__WHAT TO PRODUCE__. Reproduce all the lines exactly as they stand, apart from the pictures.
##########
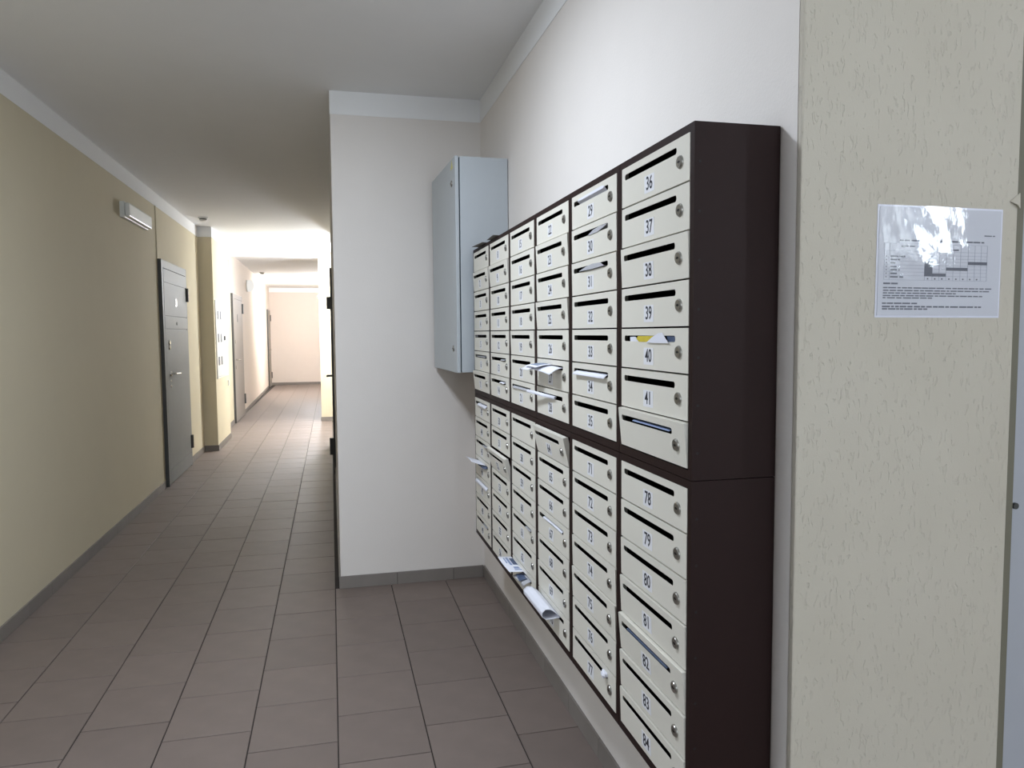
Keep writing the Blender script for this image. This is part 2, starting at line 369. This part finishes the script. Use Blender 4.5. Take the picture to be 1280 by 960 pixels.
for bank in range(2):
    zb = MB_ZM if bank == 0 else MB_ZB
    zt = MB_ZT if bank == 0 else MB_ZM
    for c in range(6):
        yc = MB_Y0+(5-c)*MB_W+MB_W/2
        u = empty('mailbox_cabinet', (XW-.001, yc, zb))
        n0 = 1+7*c+42*bank
        tag(u, '%s brown mailbox cabinet with seven cream doors, %s' % ('upper' if bank == 0 else 'lower', ordinal[c]), 'mailbox', 'mailbox cabinets on the alcove wall')
        link('mailbox_case', CASE, u)
        for r in range(7):
            n = n0+r
            ztop = (zt-zb)-RAIL-r*PITCH
            jit = random.uniform(0, .8)
            d = link('mailbox_door', DOOR, u, (-(XW-XM)+.001, random.uniform(-.0006, .0006), ztop-DH), (0, -math.radians(TILT.get(n, jit*.5)), 0))
            link('lock', LOCK, d); link('keyhole', KEY, d)
            if n not in (1, 42, 57):
                link('number_sticker', STICK, d)
                link('number', text_mesh(str(n), .041, .86, M['ink'], textmap), d)
        if c == 5:
            for r in range(7):
                link('rivet', RIVET, u, (-(XW-XM)+.012, -MB_W/2+.0008, .055+.0953*r))
def slot(n, u, out=0, dz=0):
    """world point at a mailbox slot; u from 0 (far end) to 1 (near end), OUT metres out of the door"""
    bank = 0 if n <= 42 else 1; c = ((n-1) % 42)//7; r = (n-1) % 7
    y0 = MB_Y0+(5-c)*MB_W; zt = MB_ZT if bank == 0 else MB_ZM
    t = math.radians(TILT.get(n, 0))
    return Vector((XM-out-.07*math.sin(t), y0+.351-.275*u, zt-RAIL-r*PITCH-.0224+dz))
def sheet(name, fn, nu, nv, m, parent=None, thick=.0007):
    bm = bmesh.new(); g = [[bm.verts.new(fn(i/nu, j/nv)) for j in range(nv+1)] for i in range(nu+1)]
    for i in range(nu):
        for j in range(nv): bm.faces.new([g[i][j], g[i+1][j], g[i+1][j+1], g[i][j+1]])
    me = mesh(name, bm, m, smooth=False)
    for p in me.polygons: p.use_smooth = True
    o = link(name, me, parent)
    s = o.modifiers.new('thickness', 'SOLIDIFY'); s.thickness = thick; s.offset = 0
    return o
def slot_paper(n, u0, u1, out0, out1, dz0, dz1, m, name, label, arch=0., inside=.05, skew=0., cat='paper', lift=0.):
    """a sheet pushed into a slot: runs from inside the box, through the slot and out; ends drop by dz"""
    def fn(a, b):
        u = u0+(u1-u0)*a; out = out0+(out1-out0)*a; dz = dz0+(dz1-dz0)*a
        s = b*(inside+out)-inside                       # path position, 0 at the door face
        k = max(0, s)/max(out, 1e-4)
        z = dz*k*k+arch*math.sin(math.pi*a)*(1 if s > -.01 else 0)*min(1, max(0, (s+.01)/.012))+lift*min(1, max(0, k*3))
        p = slot(n, u+skew*k, s if s > 0 else 0, z)
        if s <= 0: p.x = slot(n, u).x-s
        return p
    o = sheet(name, fn, 12, 14, m)
    return tag(o, label, cat, 'mail left in the mailbox slots')
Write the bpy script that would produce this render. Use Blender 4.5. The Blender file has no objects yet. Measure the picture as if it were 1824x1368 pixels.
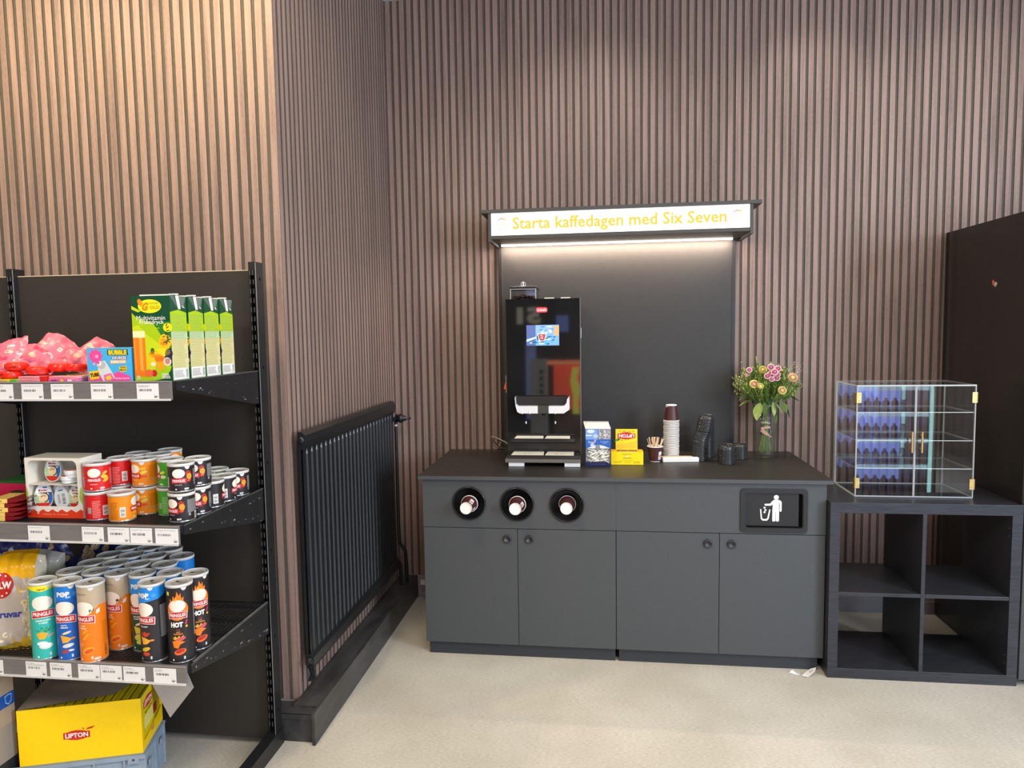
import bpy, bmesh, math, random
from mathutils import Vector, Matrix
from mathutils.geometry import tessellate_polygon
sc = bpy.context.scene
COL = sc.collection
PI = math.pi
def S(h):
    h = h.lstrip('#')
    return tuple(((int(h[i:i+2], 16)/255 + .055)/1.055)**2.4 if int(h[i:i+2], 16) > 10 else int(h[i:i+2], 16)/255/12.92 for i in (0, 2, 4))
# ---------------------------------------------------------------- camera
F, YAW, PITCH, ROLL = 1235.727, -.12936, .07732, -.01526
CAM = Vector((1.16094, -3.78742, 1.51817))
fwd = Vector((math.sin(YAW)*math.cos(PITCH), math.cos(YAW)*math.cos(PITCH), -math.sin(PITCH)))
rgt = Vector((math.cos(YAW), -math.sin(YAW), 0)); upv = rgt.cross(fwd)
r2 = rgt*math.cos(ROLL) + upv*math.sin(ROLL); u2 = -rgt*math.sin(ROLL) + upv*math.cos(ROLL)
cd = bpy.data.cameras.new('camera'); cam = bpy.data.objects.new('camera', cd); COL.objects.link(cam)
cd.sensor_width = 36; cd.lens = F/1824*36; cd.clip_start = .05; cd.clip_end = 60
cam.matrix_world = Matrix(((r2.x, u2.x, -fwd.x, CAM.x), (r2.y, u2.y, -fwd.y, CAM.y), (r2.z, u2.z, -fwd.z, CAM.z), (0, 0, 0, 1)))
sc.camera = cam
# ---------------------------------------------------------------- world, lights, exposure
sc.view_settings.view_transform = 'Standard'; sc.view_settings.look = 'None'
sc.view_settings.exposure = 0.0; sc.view_settings.gamma = 1; sc.view_settings.use_curve_mapping = False
w = bpy.data.worlds.new('world'); sc.world = w; w.use_nodes = True
w.node_tree.nodes['Background'].inputs[0].default_value = (.75, .85, 1, 1); w.node_tree.nodes['Background'].inputs[1].default_value = .6
def light(name, kind, loc, target, power, color, **k):
    l = bpy.data.lights.new(name, kind); l.energy = power; l.color = color
    for a, b in k.items(): setattr(l, a, b)
    o = bpy.data.objects.new(name, l); COL.objects.link(o); o.location = loc
    o.rotation_euler = (Vector(target)-Vector(loc)).to_track_quat('-Z', 'Y').to_euler()
    return o
WARM = (1, .80, .47); NEUT = (1, .91, .80); COOL = (.72, .82, 1)
# daylight through the shop window to the right of the camera
light('daylight_window', 'AREA', (5.17, -4.1, 2.0), (0, -4.1, 2.0), 270, COOL, shape='RECTANGLE', size=1.5, size_y=1.7)
light('rear_fill_light', 'AREA', (3.1, -7.2, 1.6), (1.2, -1, .8), 70, COOL, shape='RECTANGLE', size=1.6, size_y=2.0)  # added rear fill, brings highlights to the radiator ribs
# ceiling light panels over the sales floor
light('ceiling_panel_lamp', 'AREA', (1.6, -3.6, 3.24), (1.6, -3.6, 0), 55, NEUT, shape='RECTANGLE', size=1.2, size_y=.6)
light('ceiling_panel_lamp', 'AREA', (-1.0, -4.4, 3.24), (-1.0, -4.2, 0), 50, NEUT, shape='RECTANGLE', size=1.2, size_y=.6)
light('ceiling_panel_lamp', 'AREA', (3.6, -3.0, 3.24), (3.4, -2.6, 0), 45, NEUT, shape='RECTANGLE', size=1.2, size_y=.6)
# spots washing the slatted walls
for x, y, tx, tz, p, c in ((-.12, -1.95, -.30, 1.3, 92, WARM), (-1.0, -2.05, -1.0, 1.2, 92, WARM)):
    light('ceiling_spot', 'SPOT', (x, y, 3.2), (tx, -1.40, tz), p, c, spot_size=2.2, spot_blend=.9, shadow_soft_size=.05)
for x, y, tx, tz, p, c in ((1.15, -.75, 1.15, 1.9, 17, NEUT), (2.2, -.42, 2.2, 1.9, 11, NEUT), (3.0, -.8, 2.95, 1.8, 18, NEUT), (.3, -1.6, .8, .6, 18, NEUT)):
    light('ceiling_spot', 'SPOT', (x, y, 3.2), (tx, -.1, tz), p, c, spot_size=1.9, spot_blend=.9, shadow_soft_size=.05)
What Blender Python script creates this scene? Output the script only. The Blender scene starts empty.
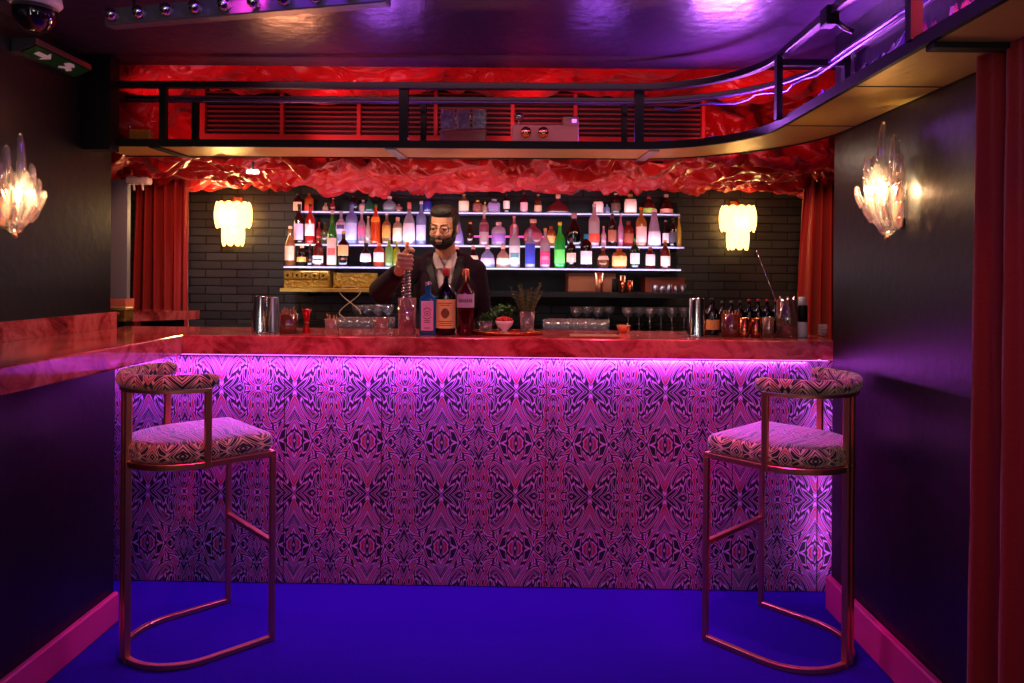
##########
__CORRECT OUTPUT__.
Keep writing the Blender script for this image. This is part 2, starting at line 369. This part finishes the script. Use Blender 4.5. Take the picture to be 1280 by 960 pixels.
for bank in range(2):
    zb = MB_ZM if bank == 0 else MB_ZB
    zt = MB_ZT if bank == 0 else MB_ZM
    for c in range(6):
        yc = MB_Y0+(5-c)*MB_W+MB_W/2
        u = empty('mailbox_cabinet', (XW-.001, yc, zb))
        n0 = 1+7*c+42*bank
        tag(u, '%s brown mailbox cabinet with seven cream doors, %s' % ('upper' if bank == 0 else 'lower', ordinal[c]), 'mailbox', 'mailbox cabinets on the alcove wall')
        link('mailbox_case', CASE, u)
        for r in range(7):
            n = n0+r
            ztop = (zt-zb)-RAIL-r*PITCH
            jit = random.uniform(0, .8)
            d = link('mailbox_door', DOOR, u, (-(XW-XM)+.001, random.uniform(-.0006, .0006), ztop-DH), (0, -math.radians(TILT.get(n, jit*.5)), 0))
            link('lock', LOCK, d); link('keyhole', KEY, d)
            if n not in (1, 42, 57):
                link('number_sticker', STICK, d)
                link('number', text_mesh(str(n), .041, .86, M['ink'], textmap), d)
        if c == 5:
            for r in range(7):
                link('rivet', RIVET, u, (-(XW-XM)+.012, -MB_W/2+.0008, .055+.0953*r))
def slot(n, u, out=0, dz=0):
    """world point at a mailbox slot; u from 0 (far end) to 1 (near end), OUT metres out of the door"""
    bank = 0 if n <= 42 else 1; c = ((n-1) % 42)//7; r = (n-1) % 7
    y0 = MB_Y0+(5-c)*MB_W; zt = MB_ZT if bank == 0 else MB_ZM
    t = math.radians(TILT.get(n, 0))
    return Vector((XM-out-.07*math.sin(t), y0+.351-.275*u, zt-RAIL-r*PITCH-.0224+dz))
def sheet(name, fn, nu, nv, m, parent=None, thick=.0007):
    bm = bmesh.new(); g = [[bm.verts.new(fn(i/nu, j/nv)) for j in range(nv+1)] for i in range(nu+1)]
    for i in range(nu):
        for j in range(nv): bm.faces.new([g[i][j], g[i+1][j], g[i+1][j+1], g[i][j+1]])
    me = mesh(name, bm, m, smooth=False)
    for p in me.polygons: p.use_smooth = True
    o = link(name, me, parent)
    s = o.modifiers.new('thickness', 'SOLIDIFY'); s.thickness = thick; s.offset = 0
    return o
def slot_paper(n, u0, u1, out0, out1, dz0, dz1, m, name, label, arch=0., inside=.05, skew=0., cat='paper', lift=0.):
    """a sheet pushed into a slot: runs from inside the box, through the slot and out; ends drop by dz"""
    def fn(a, b):
        u = u0+(u1-u0)*a; out = out0+(out1-out0)*a; dz = dz0+(dz1-dz0)*a
        s = b*(inside+out)-inside                       # path position, 0 at the door face
        k = max(0, s)/max(out, 1e-4)
        z = dz*k*k+arch*math.sin(math.pi*a)*(1 if s > -.01 else 0)*min(1, max(0, (s+.01)/.012))+lift*min(1, max(0, k*3))
        p = slot(n, u+skew*k, s if s > 0 else 0, z)
        if s <= 0: p.x = slot(n, u).x-s
        return p
    o = sheet(name, fn, 12, 14, m)
    return tag(o, label, cat, 'mail left in the mailbox slots')
Write the bpy script that would produce this render. Use Blender 4.5. The Blender file has no objects yet. Measure the picture as if it were 1824x1368 pixels.
import bpy, bmesh, math, random
from mathutils import Vector, Matrix
from mathutils.geometry import tessellate_polygon
sc = bpy.context.scene
COL = sc.collection
PI = math.pi
def S(h):
    h = h.lstrip('#')
    return tuple(((int(h[i:i+2], 16)/255 + .055)/1.055)**2.4 if int(h[i:i+2], 16) > 10 else int(h[i:i+2], 16)/255/12.92 for i in (0, 2, 4))
# ---------------------------------------------------------------- camera
F, YAW, PITCH, ROLL = 1235.727, -.12936, .07732, -.01526
CAM = Vector((1.16094, -3.78742, 1.51817))
fwd = Vector((math.sin(YAW)*math.cos(PITCH), math.cos(YAW)*math.cos(PITCH), -math.sin(PITCH)))
rgt = Vector((math.cos(YAW), -math.sin(YAW), 0)); upv = rgt.cross(fwd)
r2 = rgt*math.cos(ROLL) + upv*math.sin(ROLL); u2 = -rgt*math.sin(ROLL) + upv*math.cos(ROLL)
cd = bpy.data.cameras.new('camera'); cam = bpy.data.objects.new('camera', cd); COL.objects.link(cam)
cd.sensor_width = 36; cd.lens = F/1824*36; cd.clip_start = .05; cd.clip_end = 60
cam.matrix_world = Matrix(((r2.x, u2.x, -fwd.x, CAM.x), (r2.y, u2.y, -fwd.y, CAM.y), (r2.z, u2.z, -fwd.z, CAM.z), (0, 0, 0, 1)))
sc.camera = cam
# ---------------------------------------------------------------- world, lights, exposure
sc.view_settings.view_transform = 'Standard'; sc.view_settings.look = 'None'
sc.view_settings.exposure = 0.0; sc.view_settings.gamma = 1; sc.view_settings.use_curve_mapping = False
w = bpy.data.worlds.new('world'); sc.world = w; w.use_nodes = True
w.node_tree.nodes['Background'].inputs[0].default_value = (.75, .85, 1, 1); w.node_tree.nodes['Background'].inputs[1].default_value = .6
def light(name, kind, loc, target, power, color, **k):
    l = bpy.data.lights.new(name, kind); l.energy = power; l.color = color
    for a, b in k.items(): setattr(l, a, b)
    o = bpy.data.objects.new(name, l); COL.objects.link(o); o.location = loc
    o.rotation_euler = (Vector(target)-Vector(loc)).to_track_quat('-Z', 'Y').to_euler()
    return o
WARM = (1, .80, .47); NEUT = (1, .91, .80); COOL = (.72, .82, 1)
# daylight through the shop window to the right of the camera
light('daylight_window', 'AREA', (5.17, -4.1, 2.0), (0, -4.1, 2.0), 270, COOL, shape='RECTANGLE', size=1.5, size_y=1.7)
light('rear_fill_light', 'AREA', (3.1, -7.2, 1.6), (1.2, -1, .8), 70, COOL, shape='RECTANGLE', size=1.6, size_y=2.0)  # added rear fill, brings highlights to the radiator ribs
# ceiling light panels over the sales floor
light('ceiling_panel_lamp', 'AREA', (1.6, -3.6, 3.24), (1.6, -3.6, 0), 55, NEUT, shape='RECTANGLE', size=1.2, size_y=.6)
light('ceiling_panel_lamp', 'AREA', (-1.0, -4.4, 3.24), (-1.0, -4.2, 0), 50, NEUT, shape='RECTANGLE', size=1.2, size_y=.6)
light('ceiling_panel_lamp', 'AREA', (3.6, -3.0, 3.24), (3.4, -2.6, 0), 45, NEUT, shape='RECTANGLE', size=1.2, size_y=.6)
# spots washing the slatted walls
for x, y, tx, tz, p, c in ((-.12, -1.95, -.30, 1.3, 92, WARM), (-1.0, -2.05, -1.0, 1.2, 92, WARM)):
    light('ceiling_spot', 'SPOT', (x, y, 3.2), (tx, -1.40, tz), p, c, spot_size=2.2, spot_blend=.9, shadow_soft_size=.05)
for x, y, tx, tz, p, c in ((1.15, -.75, 1.15, 1.9, 17, NEUT), (2.2, -.42, 2.2, 1.9, 11, NEUT), (3.0, -.8, 2.95, 1.8, 18, NEUT), (.3, -1.6, .8, .6, 18, NEUT)):
    light('ceiling_spot', 'SPOT', (x, y, 3.2), (tx, -.1, tz), p, c, spot_size=1.9, spot_blend=.9, shadow_soft_size=.05)
What Blender Python script creates this scene? Output the script only. The Blender scene starts empty.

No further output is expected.